▶ [WHAT IS NEEDED]: Restate, word for word, all of the material shown below.

▶ [PROVIDED DATA]:
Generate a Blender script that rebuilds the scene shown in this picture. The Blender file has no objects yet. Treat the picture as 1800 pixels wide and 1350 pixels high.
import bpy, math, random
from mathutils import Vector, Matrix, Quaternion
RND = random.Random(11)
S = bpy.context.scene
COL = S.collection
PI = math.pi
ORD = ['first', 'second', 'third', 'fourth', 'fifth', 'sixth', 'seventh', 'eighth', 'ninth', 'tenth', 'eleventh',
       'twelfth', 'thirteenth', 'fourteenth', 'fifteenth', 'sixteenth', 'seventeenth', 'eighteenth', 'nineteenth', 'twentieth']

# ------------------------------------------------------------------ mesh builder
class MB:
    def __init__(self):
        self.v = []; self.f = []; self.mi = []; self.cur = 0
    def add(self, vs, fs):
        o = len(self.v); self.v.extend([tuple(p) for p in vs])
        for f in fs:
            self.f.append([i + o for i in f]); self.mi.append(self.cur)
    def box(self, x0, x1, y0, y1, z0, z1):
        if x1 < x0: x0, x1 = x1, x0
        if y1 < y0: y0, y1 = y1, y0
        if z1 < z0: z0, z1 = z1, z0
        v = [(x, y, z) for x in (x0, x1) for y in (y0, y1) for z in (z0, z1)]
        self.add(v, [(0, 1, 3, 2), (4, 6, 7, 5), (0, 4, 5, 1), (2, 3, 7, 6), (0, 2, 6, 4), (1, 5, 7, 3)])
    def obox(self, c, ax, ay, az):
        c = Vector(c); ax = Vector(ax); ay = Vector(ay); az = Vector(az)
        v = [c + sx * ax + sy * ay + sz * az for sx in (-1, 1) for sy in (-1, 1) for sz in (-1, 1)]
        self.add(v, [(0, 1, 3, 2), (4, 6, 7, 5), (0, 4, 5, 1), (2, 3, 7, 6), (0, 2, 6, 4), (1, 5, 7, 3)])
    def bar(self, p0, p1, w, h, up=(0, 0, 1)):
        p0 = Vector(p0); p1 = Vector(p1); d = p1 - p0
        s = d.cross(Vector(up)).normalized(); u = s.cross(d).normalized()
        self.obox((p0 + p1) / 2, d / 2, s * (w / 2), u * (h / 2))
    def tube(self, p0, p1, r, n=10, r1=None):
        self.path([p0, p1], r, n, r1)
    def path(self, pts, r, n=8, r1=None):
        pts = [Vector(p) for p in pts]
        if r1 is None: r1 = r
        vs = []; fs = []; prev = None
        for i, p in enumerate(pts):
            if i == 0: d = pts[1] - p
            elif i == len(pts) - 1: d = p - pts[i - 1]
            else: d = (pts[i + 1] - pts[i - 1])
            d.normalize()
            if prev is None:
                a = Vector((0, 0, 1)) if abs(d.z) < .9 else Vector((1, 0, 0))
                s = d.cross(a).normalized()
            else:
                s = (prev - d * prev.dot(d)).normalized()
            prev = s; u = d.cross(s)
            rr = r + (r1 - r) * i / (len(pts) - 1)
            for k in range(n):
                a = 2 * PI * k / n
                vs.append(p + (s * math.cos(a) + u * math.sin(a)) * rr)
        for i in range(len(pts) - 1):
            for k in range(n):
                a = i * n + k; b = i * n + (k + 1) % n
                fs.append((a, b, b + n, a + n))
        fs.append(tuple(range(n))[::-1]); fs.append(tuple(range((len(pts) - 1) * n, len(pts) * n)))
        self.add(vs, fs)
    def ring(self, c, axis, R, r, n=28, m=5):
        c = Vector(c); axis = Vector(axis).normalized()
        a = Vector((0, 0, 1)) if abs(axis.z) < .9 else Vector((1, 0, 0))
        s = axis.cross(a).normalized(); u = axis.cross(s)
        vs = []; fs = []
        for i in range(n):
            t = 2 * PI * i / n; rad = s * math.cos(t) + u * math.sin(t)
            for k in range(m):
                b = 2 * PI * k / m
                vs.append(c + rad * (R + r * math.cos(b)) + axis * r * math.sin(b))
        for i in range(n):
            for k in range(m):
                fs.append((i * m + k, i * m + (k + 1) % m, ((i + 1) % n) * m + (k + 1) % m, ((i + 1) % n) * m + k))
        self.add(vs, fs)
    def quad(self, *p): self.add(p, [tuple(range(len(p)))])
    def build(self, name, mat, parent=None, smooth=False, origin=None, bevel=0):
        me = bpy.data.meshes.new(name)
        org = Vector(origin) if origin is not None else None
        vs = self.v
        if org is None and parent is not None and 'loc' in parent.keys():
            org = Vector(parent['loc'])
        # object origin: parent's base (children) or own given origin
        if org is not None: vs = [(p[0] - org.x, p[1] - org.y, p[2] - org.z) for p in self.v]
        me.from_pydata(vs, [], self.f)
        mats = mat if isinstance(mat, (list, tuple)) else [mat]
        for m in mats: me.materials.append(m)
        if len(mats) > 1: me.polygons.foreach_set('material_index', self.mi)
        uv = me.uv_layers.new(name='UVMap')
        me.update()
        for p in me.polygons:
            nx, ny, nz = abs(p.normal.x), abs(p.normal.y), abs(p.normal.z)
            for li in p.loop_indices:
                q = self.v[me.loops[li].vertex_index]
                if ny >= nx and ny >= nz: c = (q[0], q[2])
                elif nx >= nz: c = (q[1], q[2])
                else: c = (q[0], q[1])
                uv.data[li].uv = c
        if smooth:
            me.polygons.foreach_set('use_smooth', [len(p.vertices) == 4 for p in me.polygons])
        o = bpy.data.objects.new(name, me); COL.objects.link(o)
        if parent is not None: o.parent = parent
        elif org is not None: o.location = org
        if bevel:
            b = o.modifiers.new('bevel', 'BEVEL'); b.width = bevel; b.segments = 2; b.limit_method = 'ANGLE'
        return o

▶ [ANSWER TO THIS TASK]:
Generate a Blender script that rebuilds the scene shown in this picture. The Blender file has no objects yet. Treat the picture as 1800 pixels wide and 1350 pixels high.
import bpy, math, random
from mathutils import Vector, Matrix, Quaternion
RND = random.Random(11)
S = bpy.context.scene
COL = S.collection
PI = math.pi
ORD = ['first', 'second', 'third', 'fourth', 'fifth', 'sixth', 'seventh', 'eighth', 'ninth', 'tenth', 'eleventh',
       'twelfth', 'thirteenth', 'fourteenth', 'fifteenth', 'sixteenth', 'seventeenth', 'eighteenth', 'nineteenth', 'twentieth']

# ------------------------------------------------------------------ mesh builder
class MB:
    def __init__(self):
        self.v = []; self.f = []; self.mi = []; self.cur = 0
    def add(self, vs, fs):
        o = len(self.v); self.v.extend([tuple(p) for p in vs])
        for f in fs:
            self.f.append([i + o for i in f]); self.mi.append(self.cur)
    def box(self, x0, x1, y0, y1, z0, z1):
        if x1 < x0: x0, x1 = x1, x0
        if y1 < y0: y0, y1 = y1, y0
        if z1 < z0: z0, z1 = z1, z0
        v = [(x, y, z) for x in (x0, x1) for y in (y0, y1) for z in (z0, z1)]
        self.add(v, [(0, 1, 3, 2), (4, 6, 7, 5), (0, 4, 5, 1), (2, 3, 7, 6), (0, 2, 6, 4), (1, 5, 7, 3)])
    def obox(self, c, ax, ay, az):
        c = Vector(c); ax = Vector(ax); ay = Vector(ay); az = Vector(az)
        v = [c + sx * ax + sy * ay + sz * az for sx in (-1, 1) for sy in (-1, 1) for sz in (-1, 1)]
        self.add(v, [(0, 1, 3, 2), (4, 6, 7, 5), (0, 4, 5, 1), (2, 3, 7, 6), (0, 2, 6, 4), (1, 5, 7, 3)])
    def bar(self, p0, p1, w, h, up=(0, 0, 1)):
        p0 = Vector(p0); p1 = Vector(p1); d = p1 - p0
        s = d.cross(Vector(up)).normalized(); u = s.cross(d).normalized()
        self.obox((p0 + p1) / 2, d / 2, s * (w / 2), u * (h / 2))
    def tube(self, p0, p1, r, n=10, r1=None):
        self.path([p0, p1], r, n, r1)
    def path(self, pts, r, n=8, r1=None):
        pts = [Vector(p) for p in pts]
        if r1 is None: r1 = r
        vs = []; fs = []; prev = None
        for i, p in enumerate(pts):
            if i == 0: d = pts[1] - p
            elif i == len(pts) - 1: d = p - pts[i - 1]
            else: d = (pts[i + 1] - pts[i - 1])
            d.normalize()
            if prev is None:
                a = Vector((0, 0, 1)) if abs(d.z) < .9 else Vector((1, 0, 0))
                s = d.cross(a).normalized()
            else:
                s = (prev - d * prev.dot(d)).normalized()
            prev = s; u = d.cross(s)
            rr = r + (r1 - r) * i / (len(pts) - 1)
            for k in range(n):
                a = 2 * PI * k / n
                vs.append(p + (s * math.cos(a) + u * math.sin(a)) * rr)
        for i in range(len(pts) - 1):
            for k in range(n):
                a = i * n + k; b = i * n + (k + 1) % n
                fs.append((a, b, b + n, a + n))
        fs.append(tuple(range(n))[::-1]); fs.append(tuple(range((len(pts) - 1) * n, len(pts) * n)))
        self.add(vs, fs)
    def ring(self, c, axis, R, r, n=28, m=5):
        c = Vector(c); axis = Vector(axis).normalized()
        a = Vector((0, 0, 1)) if abs(axis.z) < .9 else Vector((1, 0, 0))
        s = axis.cross(a).normalized(); u = axis.cross(s)
        vs = []; fs = []
        for i in range(n):
            t = 2 * PI * i / n; rad = s * math.cos(t) + u * math.sin(t)
            for k in range(m):
                b = 2 * PI * k / m
                vs.append(c + rad * (R + r * math.cos(b)) + axis * r * math.sin(b))
        for i in range(n):
            for k in range(m):
                fs.append((i * m + k, i * m + (k + 1) % m, ((i + 1) % n) * m + (k + 1) % m, ((i + 1) % n) * m + k))
        self.add(vs, fs)
    def quad(self, *p): self.add(p, [tuple(range(len(p)))])
    def build(self, name, mat, parent=None, smooth=False, origin=None, bevel=0):
        me = bpy.data.meshes.new(name)
        org = Vector(origin) if origin is not None else None
        vs = self.v
        if org is None and parent is not None and 'loc' in parent.keys():
            org = Vector(parent['loc'])
        # object origin: parent's base (children) or own given origin
        if org is not None: vs = [(p[0] - org.x, p[1] - org.y, p[2] - org.z) for p in self.v]
        me.from_pydata(vs, [], self.f)
        mats = mat if isinstance(mat, (list, tuple)) else [mat]
        for m in mats: me.materials.append(m)
        if len(mats) > 1: me.polygons.foreach_set('material_index', self.mi)
        uv = me.uv_layers.new(name='UVMap')
        me.update()
        for p in me.polygons:
            nx, ny, nz = abs(p.normal.x), abs(p.normal.y), abs(p.normal.z)
            for li in p.loop_indices:
                q = self.v[me.loops[li].vertex_index]
                if ny >= nx and ny >= nz: c = (q[0], q[2])
                elif nx >= nz: c = (q[1], q[2])
                else: c = (q[0], q[1])
                uv.data[li].uv = c
        if smooth:
            me.polygons.foreach_set('use_smooth', [len(p.vertices) == 4 for p in me.polygons])
        o = bpy.data.objects.new(name, me); COL.objects.link(o)
        if parent is not None: o.parent = parent
        elif org is not None: o.location = org
        if bevel:
            b = o.modifiers.new('bevel', 'BEVEL'); b.width = bevel; b.segments = 2; b.limit_method = 'ANGLE'
        return o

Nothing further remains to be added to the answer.